Most young people never get taught they have anything to look forward to after their compulsory schooling is over. They never get taught in such a way as to make them believe the educational system is based on the assumption that their lives are worth a damn. (Many of us can remember teachers and principals who reeked of this attitude, I’m sure.) Instead, young people learn they have nothing to look forward to. They do not need to be told this in so many words; all they have to do is just watch other workers older than themselves. They just watch people like themselves who are above seventeen or eighteen years of age. Between ages six and seventeen young workers go to school six or seven hours a day; they are supposed to read books, work for good grades, study things, turn in homework. Then, all of a sudden they turn eighteen and they never do it again. First they are supposed to “just say no” to anything that is fun.
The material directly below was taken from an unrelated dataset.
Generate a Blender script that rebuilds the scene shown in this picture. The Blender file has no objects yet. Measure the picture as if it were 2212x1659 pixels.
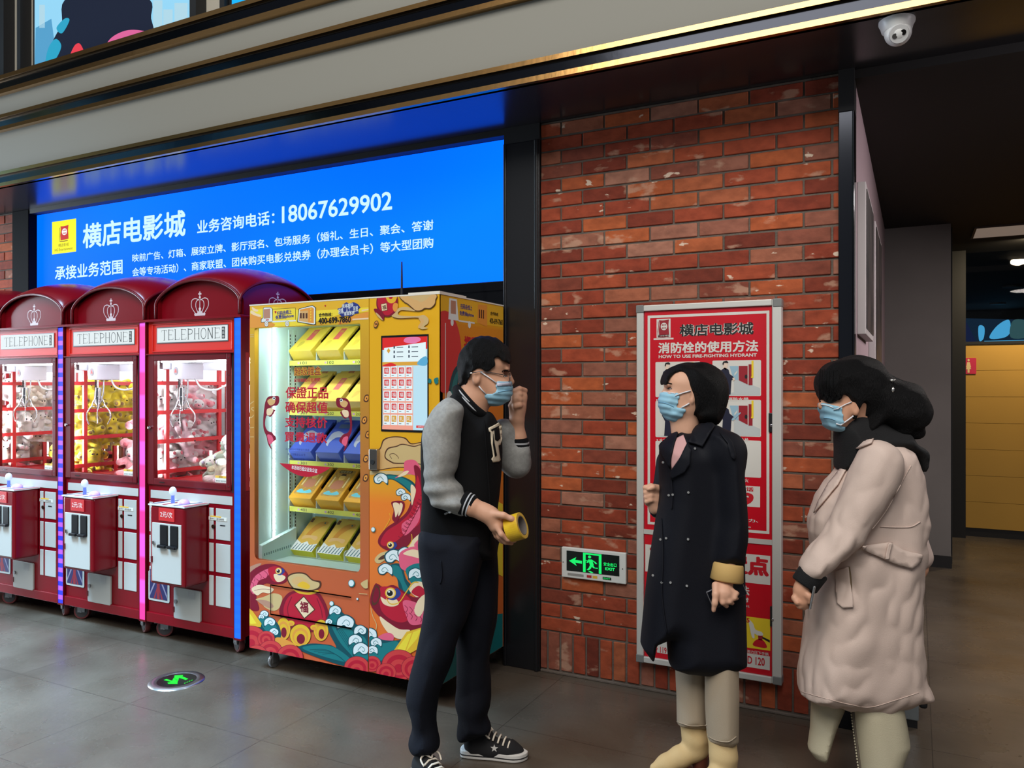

Then they are supposed to just say yes to anything an employer demands.

Don’t underestimate young people’s moral yearnings, their openness, human solidarity, and sensitivity. Perhaps they cannot put what they see into words. Perhaps they cannot theorize it. But they know a lot about what’s going on. What does this kind of education have to do with the human race?

To really discuss education is not to discuss how to reform the seventh grade in Canarsie. The seventh grade in Canarsie is not going to be reformed. Or in Louisville. Or anywhere else. I guarantee it, because the rulers have no need, and thus no desire, for workers to be educated in this society. It is not true that the capitalist class needs for workers to be educated; it is a lie. They need for us to be obedient, not to be educated. They need for us to have to work hard to make a living, not to be critical. They need for us to consume all we make each week buying their products. Above all, they need for us to lose any desire over time to broaden our scope and become citizens of the world.

But the employing class does not need for us to be disciplined. In fact, indiscipline in life puts us more in their grasp. Obedience on the job, yes; discipline in life, no. That is what the employers want from the working class.